Diese Rechtsprechung gilt nach obergerichtlicher Rechtsprechung auch noch nach der Neufassung des § 74 Abs. 2 OWiG durch das Gesetz zur Änderung des Gesetzes über Ordnungswidrigkeiten und andere Gesetze vom 26. Januar 1998 zumindest in den Fällen, in denen - wie hier - das vorangegangene Urteil insgesamt aufgehoben und das aufgehobene Urteil nicht zu Gunsten des Betroffenen von den Rechtsfolgen des Bußgeldbescheides abgewichen war (vgl. OLG Celle, NZV 2012, 44; OLG Köln NStZ-RR 2000, 87; OLG Stuttgart NJW 2002, 978; OLG Düsseldorf NStZ-RR 2007, 318).
Dieser Auffassung ist zuzustimmen, da der Gesetzgeber § 74 Abs. 2 OWiG diesmal sogar in Kenntnis der o.g. Rechtsprechung des Bundesgerichtshofes erneut geändert hat, ohne eine § 329 Abs. 1 Satz 2 StPO entsprechende Regelung einzuführen. Für diese Auffassung sprechen aber auch die vom Gesetzgeber im Gesetzentwurf zur Änderung des Gesetzes über Ordnungswidrigkeiten und anderer Gesetzte geäußerten Erwägungen. Denn der Gesetzgeber hat wegen der Änderung des § 74 Abs. 2 Satz 1 OWiG a.F. von einer Kann-Regelung zu einer zwingenden Regelung § 74 Abs. 2 Satz 2 OWiG a.F., der eine zwingende Vorführung des Betroffenen für den Fall vorsah, dass der Bußgeldrichter den Einspruch nicht verwirft, nicht mehr für erforderlich gehalten und ersatzlos gestrichen (vgl.
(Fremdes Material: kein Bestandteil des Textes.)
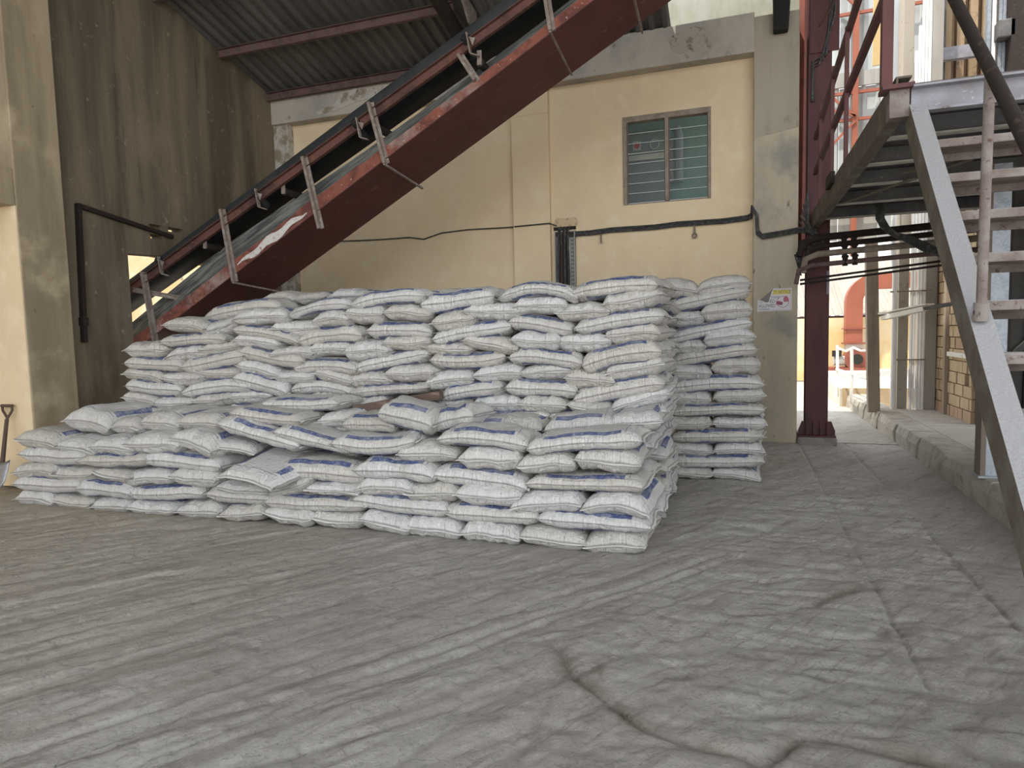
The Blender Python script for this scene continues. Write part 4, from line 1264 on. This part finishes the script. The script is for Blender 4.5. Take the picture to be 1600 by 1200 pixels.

BT-Drucksache 13/5418, S. 9). Dies bedeutet, dass ein Betroffener nach Aufhebung und Zurückverweisung anderenfalls kaum noch verurteilt werden könnte, da dem Bußgeldrichter wegen § 46 Abs. 3 Satz 1 OWiG auch keine anderen Zwangsmittel zur Verfügung stehen, um das Erscheinen des Betroffenen vor Gericht zu erzwingen.
Soweit in der Gegenerklärung des Betroffenen vom 8. März 2012 erstmals vor-getragen wird, das Amtsgericht hätte den Antrag auf Terminaufhebung vom 14. Dezember 2012 als Entbindungsantrag auslegen müssen, ist diese Verfahrensrüge bereits wegen Verspätung unzulässig, § 79 Abs. 3 OWiG i.V.m. § 345 Abs. 1 StPO. Zudem genügt die Rüge nicht den gem. § 79 Abs. 3 OWiG i.V.m. § 344 Abs. 2 StPO an eine Verfahrensrüge zu stellenden Anforderungen. Es ist noch nicht einmal dargelegt, ob die Voraussetzungen des § 73 Abs. 2 OWiG überhaupt vorlagen (vgl. Göhler - Seitz, 15. Auflage, § 74, Rdnr. 48c).
Soweit das Urteil mit der allgemeinen Sachrüge angefochten wurde, war die rechtliche Überprüfung durch den Senat nur auf das Vorliegen von Verfahrensvoraussetzungen bzw. Verfahrenshindernissen zu beschränken (vgl. Karlsruher-Kommentar zum OWiG-Senge, 3. Auflage, § 74, Rdnr. 55 m.w.N.). Insoweit waren Rechtsfehler zum Nachteil des Betroffenen nicht erkennbar.
Die Kostenentscheidung beruht auf § 473 Abs. 1 Satz 1 StPO i.V.m. § 46 Abs. 1 OWiG.